Rows from a 3D scene dataset:
## Begin

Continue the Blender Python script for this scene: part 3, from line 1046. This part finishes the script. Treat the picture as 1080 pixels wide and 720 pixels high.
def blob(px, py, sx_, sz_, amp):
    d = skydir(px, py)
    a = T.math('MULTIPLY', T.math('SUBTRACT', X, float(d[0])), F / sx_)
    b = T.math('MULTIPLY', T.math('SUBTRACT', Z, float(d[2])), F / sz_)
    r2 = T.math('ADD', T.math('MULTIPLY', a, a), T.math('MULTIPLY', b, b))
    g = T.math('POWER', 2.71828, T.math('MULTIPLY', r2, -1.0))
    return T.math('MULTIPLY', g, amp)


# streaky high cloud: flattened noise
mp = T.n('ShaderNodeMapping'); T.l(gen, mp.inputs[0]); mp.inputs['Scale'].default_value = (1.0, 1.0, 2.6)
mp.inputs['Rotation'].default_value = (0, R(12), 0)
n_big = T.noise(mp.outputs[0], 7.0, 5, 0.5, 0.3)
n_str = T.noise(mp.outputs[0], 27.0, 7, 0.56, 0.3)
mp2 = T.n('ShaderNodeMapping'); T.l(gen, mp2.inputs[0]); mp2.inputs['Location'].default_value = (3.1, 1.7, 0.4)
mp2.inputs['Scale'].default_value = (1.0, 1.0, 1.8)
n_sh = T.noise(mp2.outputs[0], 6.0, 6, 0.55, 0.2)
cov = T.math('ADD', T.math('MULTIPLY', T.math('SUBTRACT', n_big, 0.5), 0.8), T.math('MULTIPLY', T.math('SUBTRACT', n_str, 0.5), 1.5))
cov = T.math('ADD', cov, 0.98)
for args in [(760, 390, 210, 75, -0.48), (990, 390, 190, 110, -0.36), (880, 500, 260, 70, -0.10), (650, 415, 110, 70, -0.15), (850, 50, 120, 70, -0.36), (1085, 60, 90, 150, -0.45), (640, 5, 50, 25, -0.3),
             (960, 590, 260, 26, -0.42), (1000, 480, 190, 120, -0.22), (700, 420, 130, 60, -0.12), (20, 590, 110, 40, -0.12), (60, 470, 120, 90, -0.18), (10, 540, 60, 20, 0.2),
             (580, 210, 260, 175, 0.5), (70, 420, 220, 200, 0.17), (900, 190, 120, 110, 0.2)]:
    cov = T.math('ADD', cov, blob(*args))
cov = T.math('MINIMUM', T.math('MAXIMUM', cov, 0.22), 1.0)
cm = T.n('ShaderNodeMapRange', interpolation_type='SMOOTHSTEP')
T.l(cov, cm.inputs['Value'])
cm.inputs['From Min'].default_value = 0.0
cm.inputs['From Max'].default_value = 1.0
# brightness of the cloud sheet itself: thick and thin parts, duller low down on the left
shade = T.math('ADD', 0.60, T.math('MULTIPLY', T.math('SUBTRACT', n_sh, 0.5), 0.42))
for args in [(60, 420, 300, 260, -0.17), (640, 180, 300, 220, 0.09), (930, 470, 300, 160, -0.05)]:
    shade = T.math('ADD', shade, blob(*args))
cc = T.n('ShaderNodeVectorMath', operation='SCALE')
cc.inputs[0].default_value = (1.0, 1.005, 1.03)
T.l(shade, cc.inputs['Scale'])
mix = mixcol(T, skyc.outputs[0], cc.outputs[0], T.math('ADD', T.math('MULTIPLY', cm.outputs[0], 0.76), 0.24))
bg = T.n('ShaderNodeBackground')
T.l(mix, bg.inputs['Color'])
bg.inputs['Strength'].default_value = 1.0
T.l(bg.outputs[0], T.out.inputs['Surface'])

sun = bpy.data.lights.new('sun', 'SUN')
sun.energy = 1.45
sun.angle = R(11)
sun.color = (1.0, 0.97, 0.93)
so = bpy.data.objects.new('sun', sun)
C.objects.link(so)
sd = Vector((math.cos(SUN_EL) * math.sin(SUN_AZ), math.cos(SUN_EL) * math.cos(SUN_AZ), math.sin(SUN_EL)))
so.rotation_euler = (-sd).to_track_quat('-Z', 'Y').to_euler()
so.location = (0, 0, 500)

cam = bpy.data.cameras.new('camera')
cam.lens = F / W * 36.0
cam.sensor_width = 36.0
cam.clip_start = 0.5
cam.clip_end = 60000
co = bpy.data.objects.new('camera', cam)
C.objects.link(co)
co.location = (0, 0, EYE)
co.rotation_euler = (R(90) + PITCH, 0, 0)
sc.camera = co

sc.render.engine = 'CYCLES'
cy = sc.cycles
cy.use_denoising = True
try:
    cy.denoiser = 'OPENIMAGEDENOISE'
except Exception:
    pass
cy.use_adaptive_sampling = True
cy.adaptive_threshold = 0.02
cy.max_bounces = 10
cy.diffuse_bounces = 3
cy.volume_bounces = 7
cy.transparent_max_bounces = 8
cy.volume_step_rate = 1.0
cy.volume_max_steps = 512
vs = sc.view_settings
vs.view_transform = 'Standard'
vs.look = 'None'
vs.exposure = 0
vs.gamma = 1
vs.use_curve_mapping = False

## End
## Begin

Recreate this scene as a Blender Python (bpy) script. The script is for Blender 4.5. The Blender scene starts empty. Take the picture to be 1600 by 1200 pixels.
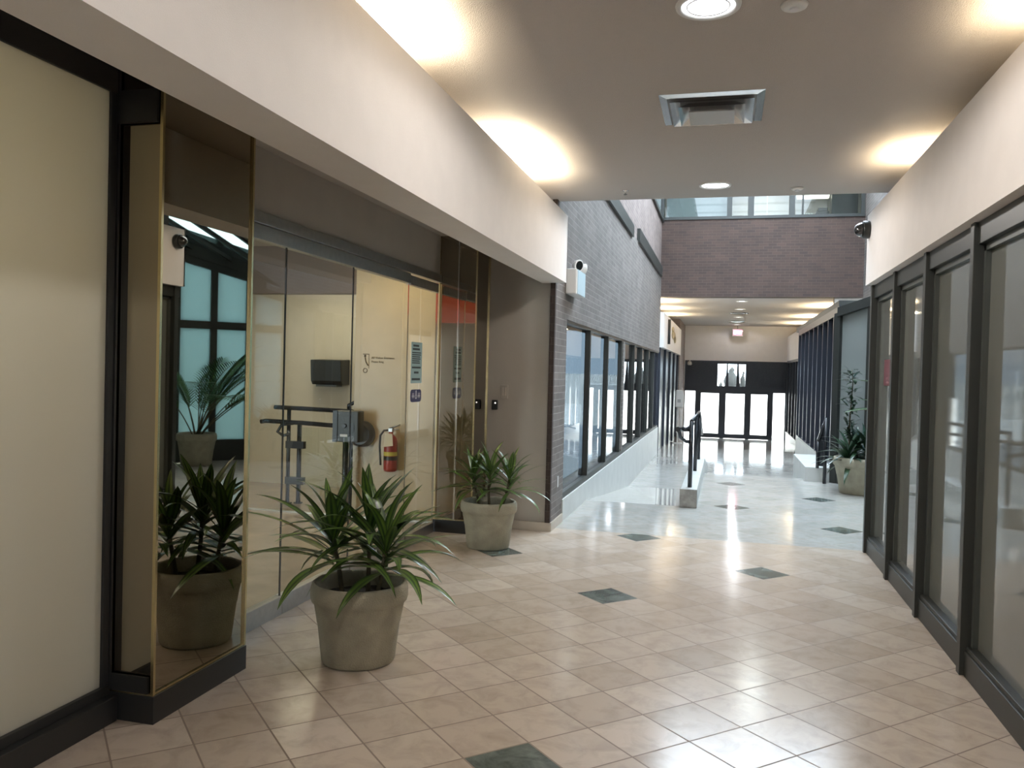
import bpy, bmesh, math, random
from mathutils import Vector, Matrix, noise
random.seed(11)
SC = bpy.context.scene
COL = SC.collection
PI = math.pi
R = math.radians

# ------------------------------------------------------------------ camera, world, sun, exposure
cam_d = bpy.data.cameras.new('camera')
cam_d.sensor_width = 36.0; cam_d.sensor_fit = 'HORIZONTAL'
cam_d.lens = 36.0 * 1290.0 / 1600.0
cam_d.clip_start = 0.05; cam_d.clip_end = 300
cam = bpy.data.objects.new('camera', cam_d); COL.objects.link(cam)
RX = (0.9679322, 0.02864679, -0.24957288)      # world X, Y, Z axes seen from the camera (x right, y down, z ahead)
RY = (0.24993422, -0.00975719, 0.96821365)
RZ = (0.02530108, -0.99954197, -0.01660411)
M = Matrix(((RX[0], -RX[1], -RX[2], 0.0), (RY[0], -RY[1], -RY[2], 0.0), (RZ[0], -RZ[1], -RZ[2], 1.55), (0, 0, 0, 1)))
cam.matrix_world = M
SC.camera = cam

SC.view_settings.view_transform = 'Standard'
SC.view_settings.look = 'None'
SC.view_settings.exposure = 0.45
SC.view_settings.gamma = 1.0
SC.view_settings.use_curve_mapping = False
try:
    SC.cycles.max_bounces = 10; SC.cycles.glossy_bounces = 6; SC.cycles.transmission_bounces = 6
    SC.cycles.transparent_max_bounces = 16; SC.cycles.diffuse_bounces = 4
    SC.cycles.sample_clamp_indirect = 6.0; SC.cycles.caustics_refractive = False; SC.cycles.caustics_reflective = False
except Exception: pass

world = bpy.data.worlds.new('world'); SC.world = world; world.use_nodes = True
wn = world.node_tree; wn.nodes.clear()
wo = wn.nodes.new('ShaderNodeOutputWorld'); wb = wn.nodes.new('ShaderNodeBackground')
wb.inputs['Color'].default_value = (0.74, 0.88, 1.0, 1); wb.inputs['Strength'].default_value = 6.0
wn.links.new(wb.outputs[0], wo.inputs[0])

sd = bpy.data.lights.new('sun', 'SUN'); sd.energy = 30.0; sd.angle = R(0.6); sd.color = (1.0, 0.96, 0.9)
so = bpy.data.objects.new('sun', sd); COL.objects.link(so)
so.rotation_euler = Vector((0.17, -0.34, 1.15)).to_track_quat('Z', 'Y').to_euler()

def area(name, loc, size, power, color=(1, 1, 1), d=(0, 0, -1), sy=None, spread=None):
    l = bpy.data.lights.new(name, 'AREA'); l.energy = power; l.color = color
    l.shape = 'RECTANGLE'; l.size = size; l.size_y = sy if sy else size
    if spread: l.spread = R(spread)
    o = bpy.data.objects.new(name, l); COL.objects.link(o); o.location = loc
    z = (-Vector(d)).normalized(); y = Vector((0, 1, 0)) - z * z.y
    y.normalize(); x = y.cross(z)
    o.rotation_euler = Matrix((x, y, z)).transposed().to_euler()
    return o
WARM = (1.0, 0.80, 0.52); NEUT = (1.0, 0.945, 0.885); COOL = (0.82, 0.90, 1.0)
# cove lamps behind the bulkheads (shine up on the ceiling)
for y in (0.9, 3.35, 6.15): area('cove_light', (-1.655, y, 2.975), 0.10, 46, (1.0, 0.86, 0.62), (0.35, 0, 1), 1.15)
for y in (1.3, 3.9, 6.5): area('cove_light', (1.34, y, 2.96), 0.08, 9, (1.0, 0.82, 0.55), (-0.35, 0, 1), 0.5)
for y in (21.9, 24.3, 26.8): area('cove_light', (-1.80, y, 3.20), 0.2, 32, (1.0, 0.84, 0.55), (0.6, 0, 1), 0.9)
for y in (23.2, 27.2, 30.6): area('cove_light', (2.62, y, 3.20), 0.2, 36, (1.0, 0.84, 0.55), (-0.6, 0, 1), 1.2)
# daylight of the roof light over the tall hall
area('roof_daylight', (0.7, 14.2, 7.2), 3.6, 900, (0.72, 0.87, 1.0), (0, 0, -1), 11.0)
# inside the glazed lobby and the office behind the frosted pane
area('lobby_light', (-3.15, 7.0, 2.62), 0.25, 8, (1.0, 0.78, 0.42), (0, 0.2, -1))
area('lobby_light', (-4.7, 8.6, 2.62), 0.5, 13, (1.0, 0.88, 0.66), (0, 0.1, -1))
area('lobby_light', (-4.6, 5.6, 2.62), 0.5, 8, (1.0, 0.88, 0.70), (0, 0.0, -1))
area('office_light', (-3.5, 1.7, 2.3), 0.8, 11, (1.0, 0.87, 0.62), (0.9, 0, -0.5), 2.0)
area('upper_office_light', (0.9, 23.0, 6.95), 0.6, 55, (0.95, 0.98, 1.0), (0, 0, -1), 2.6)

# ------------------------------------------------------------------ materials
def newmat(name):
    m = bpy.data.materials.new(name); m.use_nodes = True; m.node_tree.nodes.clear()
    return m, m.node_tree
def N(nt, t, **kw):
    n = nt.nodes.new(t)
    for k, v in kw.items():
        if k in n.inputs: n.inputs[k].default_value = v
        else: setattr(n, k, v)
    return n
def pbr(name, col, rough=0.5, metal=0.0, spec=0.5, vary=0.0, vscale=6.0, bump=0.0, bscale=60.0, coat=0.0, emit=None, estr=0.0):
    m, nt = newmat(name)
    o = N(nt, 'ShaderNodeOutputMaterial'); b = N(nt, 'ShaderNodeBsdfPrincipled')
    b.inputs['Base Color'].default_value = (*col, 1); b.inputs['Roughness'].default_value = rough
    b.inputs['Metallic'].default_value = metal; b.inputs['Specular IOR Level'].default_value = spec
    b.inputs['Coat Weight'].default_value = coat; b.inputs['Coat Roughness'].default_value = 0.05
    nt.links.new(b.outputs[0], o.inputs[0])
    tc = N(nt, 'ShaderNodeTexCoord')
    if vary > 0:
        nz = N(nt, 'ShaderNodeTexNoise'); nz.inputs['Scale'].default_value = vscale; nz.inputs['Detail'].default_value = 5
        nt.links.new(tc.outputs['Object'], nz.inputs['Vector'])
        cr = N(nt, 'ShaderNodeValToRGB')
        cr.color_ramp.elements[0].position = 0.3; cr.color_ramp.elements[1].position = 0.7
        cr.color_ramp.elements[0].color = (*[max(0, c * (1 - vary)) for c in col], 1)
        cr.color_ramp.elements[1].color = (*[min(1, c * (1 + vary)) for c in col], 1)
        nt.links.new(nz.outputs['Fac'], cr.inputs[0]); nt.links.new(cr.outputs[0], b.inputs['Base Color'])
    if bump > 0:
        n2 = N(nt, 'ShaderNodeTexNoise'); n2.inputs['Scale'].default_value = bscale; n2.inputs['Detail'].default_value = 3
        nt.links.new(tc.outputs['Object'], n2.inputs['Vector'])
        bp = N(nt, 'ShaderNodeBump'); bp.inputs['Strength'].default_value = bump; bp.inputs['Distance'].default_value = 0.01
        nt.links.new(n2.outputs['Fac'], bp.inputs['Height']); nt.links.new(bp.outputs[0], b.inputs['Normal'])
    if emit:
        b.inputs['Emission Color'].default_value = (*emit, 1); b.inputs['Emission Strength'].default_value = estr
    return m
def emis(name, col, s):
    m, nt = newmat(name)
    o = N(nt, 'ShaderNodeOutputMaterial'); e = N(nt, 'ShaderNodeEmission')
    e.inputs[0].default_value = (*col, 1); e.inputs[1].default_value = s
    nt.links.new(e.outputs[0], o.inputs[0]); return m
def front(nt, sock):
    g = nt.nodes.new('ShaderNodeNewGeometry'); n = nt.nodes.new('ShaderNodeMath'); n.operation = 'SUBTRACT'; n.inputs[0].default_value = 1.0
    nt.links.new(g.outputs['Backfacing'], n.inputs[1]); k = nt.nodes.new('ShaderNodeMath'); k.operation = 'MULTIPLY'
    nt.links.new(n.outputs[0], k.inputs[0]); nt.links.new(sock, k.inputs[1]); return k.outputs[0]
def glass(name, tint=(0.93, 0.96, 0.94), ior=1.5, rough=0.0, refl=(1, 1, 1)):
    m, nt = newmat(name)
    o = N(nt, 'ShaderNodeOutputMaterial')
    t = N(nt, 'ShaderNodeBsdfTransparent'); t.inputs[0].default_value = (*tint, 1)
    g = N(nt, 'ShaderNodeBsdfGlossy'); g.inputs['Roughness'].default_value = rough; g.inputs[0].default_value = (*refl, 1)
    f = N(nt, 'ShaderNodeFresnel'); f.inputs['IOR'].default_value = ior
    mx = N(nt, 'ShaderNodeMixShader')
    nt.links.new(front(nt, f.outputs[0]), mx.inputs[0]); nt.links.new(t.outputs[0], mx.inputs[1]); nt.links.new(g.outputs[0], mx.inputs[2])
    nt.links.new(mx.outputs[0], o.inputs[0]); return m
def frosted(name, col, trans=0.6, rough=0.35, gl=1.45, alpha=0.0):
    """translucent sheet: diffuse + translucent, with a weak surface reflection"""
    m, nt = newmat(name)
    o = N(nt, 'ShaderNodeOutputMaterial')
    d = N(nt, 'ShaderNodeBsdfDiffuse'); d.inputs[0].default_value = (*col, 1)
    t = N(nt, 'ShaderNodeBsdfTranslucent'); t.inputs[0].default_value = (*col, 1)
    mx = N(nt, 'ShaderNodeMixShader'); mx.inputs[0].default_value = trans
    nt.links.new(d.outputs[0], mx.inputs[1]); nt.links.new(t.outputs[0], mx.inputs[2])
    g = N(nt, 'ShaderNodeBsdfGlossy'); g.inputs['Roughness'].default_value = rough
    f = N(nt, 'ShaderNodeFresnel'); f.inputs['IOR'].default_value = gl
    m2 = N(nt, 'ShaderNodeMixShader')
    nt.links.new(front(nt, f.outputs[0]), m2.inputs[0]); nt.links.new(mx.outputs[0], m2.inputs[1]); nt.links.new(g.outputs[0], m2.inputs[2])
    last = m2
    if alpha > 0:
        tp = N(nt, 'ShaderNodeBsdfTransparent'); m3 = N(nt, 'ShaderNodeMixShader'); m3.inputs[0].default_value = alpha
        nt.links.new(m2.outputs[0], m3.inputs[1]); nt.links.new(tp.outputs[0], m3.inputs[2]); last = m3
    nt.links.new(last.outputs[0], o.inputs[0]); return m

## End

=== What to produce ===
The copy should hold exactly the lines from the line with "Recreate this scene" to the line with "R = math.radians", both ends in, set down without any pictures and with nothing added.

=== Answer to this exercise ===
Recreate this scene as a Blender Python (bpy) script. The script is for Blender 4.5. The Blender scene starts empty. Take the picture to be 1600 by 1200 pixels.
import bpy, bmesh, math, random
from mathutils import Vector, Matrix, noise
random.seed(11)
SC = bpy.context.scene
COL = SC.collection
PI = math.pi
R = math.radians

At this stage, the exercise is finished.